Il quarto è il tipo di rapporto che il brand intende instaurare con i propri clienti.
Spesso è racchiuso nel payoff, come l’invito di Nike al “Just do it!”, che propone una relazione liberatoria e provocatoria. L’Oréal, “perché voi valete”, suggerisce invece una prossimità fatta di grande rispetto e grande considerazione per gli individui, sempre più “attori sociali” e sempre meno clienti.
Uno degli ultimi aspetti del prisma è l’immagine riflessa: quanto il pubblico ideale rispecchia il brand stesso.
La marca è l’incarnazione del consumatore-tipo e produce quasi di rimbalzo un’immagine del tipo persona che lo sceglierà. In qualche modo, indirettamente, per sedimentazione della comunicazione, per effetto della pubblicità, attraverso prodotti più rappresentativi, la marca costruisce la raffigurazione del destinatario idealtipico, dell’individuo al quale vuole indirizzarsi.
Grazie a una comunicazione efficace, la marca Nike Air Jordan è riuscita a costruire un riflesso, a mettere in scena l’immagine dell’utilizzatore ideale: un atleta. Il riflesso non è il target reale, non tutti coloro che acquistano le Air Jordan sono atleti, ma la comunicazione di Nike è che puoi sentire di esserlo indossando queste scarpe: è aspirazionale.
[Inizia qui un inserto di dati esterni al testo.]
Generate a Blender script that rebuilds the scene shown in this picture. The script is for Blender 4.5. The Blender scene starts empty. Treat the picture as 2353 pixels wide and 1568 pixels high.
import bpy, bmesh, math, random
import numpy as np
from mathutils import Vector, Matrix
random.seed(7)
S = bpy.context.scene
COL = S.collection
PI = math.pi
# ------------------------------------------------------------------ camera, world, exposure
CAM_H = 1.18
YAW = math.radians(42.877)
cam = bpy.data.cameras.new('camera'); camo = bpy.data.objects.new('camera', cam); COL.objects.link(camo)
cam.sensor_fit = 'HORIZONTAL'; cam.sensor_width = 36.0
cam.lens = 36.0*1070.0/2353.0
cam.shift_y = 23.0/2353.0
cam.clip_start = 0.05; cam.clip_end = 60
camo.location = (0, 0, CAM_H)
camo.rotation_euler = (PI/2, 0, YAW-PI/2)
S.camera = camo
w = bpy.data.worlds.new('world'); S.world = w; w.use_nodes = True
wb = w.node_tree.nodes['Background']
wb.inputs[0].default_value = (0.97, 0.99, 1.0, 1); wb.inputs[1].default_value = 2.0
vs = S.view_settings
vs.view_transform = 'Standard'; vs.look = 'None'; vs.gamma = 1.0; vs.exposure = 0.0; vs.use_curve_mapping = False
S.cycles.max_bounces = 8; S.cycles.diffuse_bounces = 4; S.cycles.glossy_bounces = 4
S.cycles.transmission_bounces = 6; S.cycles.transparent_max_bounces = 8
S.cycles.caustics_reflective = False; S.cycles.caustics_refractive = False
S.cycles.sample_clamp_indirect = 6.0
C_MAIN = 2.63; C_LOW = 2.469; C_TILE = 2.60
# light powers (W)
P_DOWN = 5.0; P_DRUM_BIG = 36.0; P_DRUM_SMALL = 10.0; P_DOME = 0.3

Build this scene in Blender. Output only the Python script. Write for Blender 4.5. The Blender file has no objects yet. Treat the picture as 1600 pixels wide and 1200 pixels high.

Infine, la mentalizzazione: come il brand fa sentire chi acquista i suoi prodotti, è la relazione che il consumatore intrattiene con sé stesso attraverso il consumo della marca.
Alcune marche costituiscono dei potenti simboli di status che gli individui acquistano per provare (a sé stessi e agli altri) di aver raggiunto certi traguardi sociali, economici e professionali. Basti pensare al consumatore Lacoste, l’acquirente effettivo che si considera come un membro di un club sportivo e chic e tuttavia aperto, senza distinzioni di razza, di sesso e d’età.
Il prisma di Kapferer mette in luce come un brand sia paragonabile ad un essere vivente, che si nutre di comunicazione.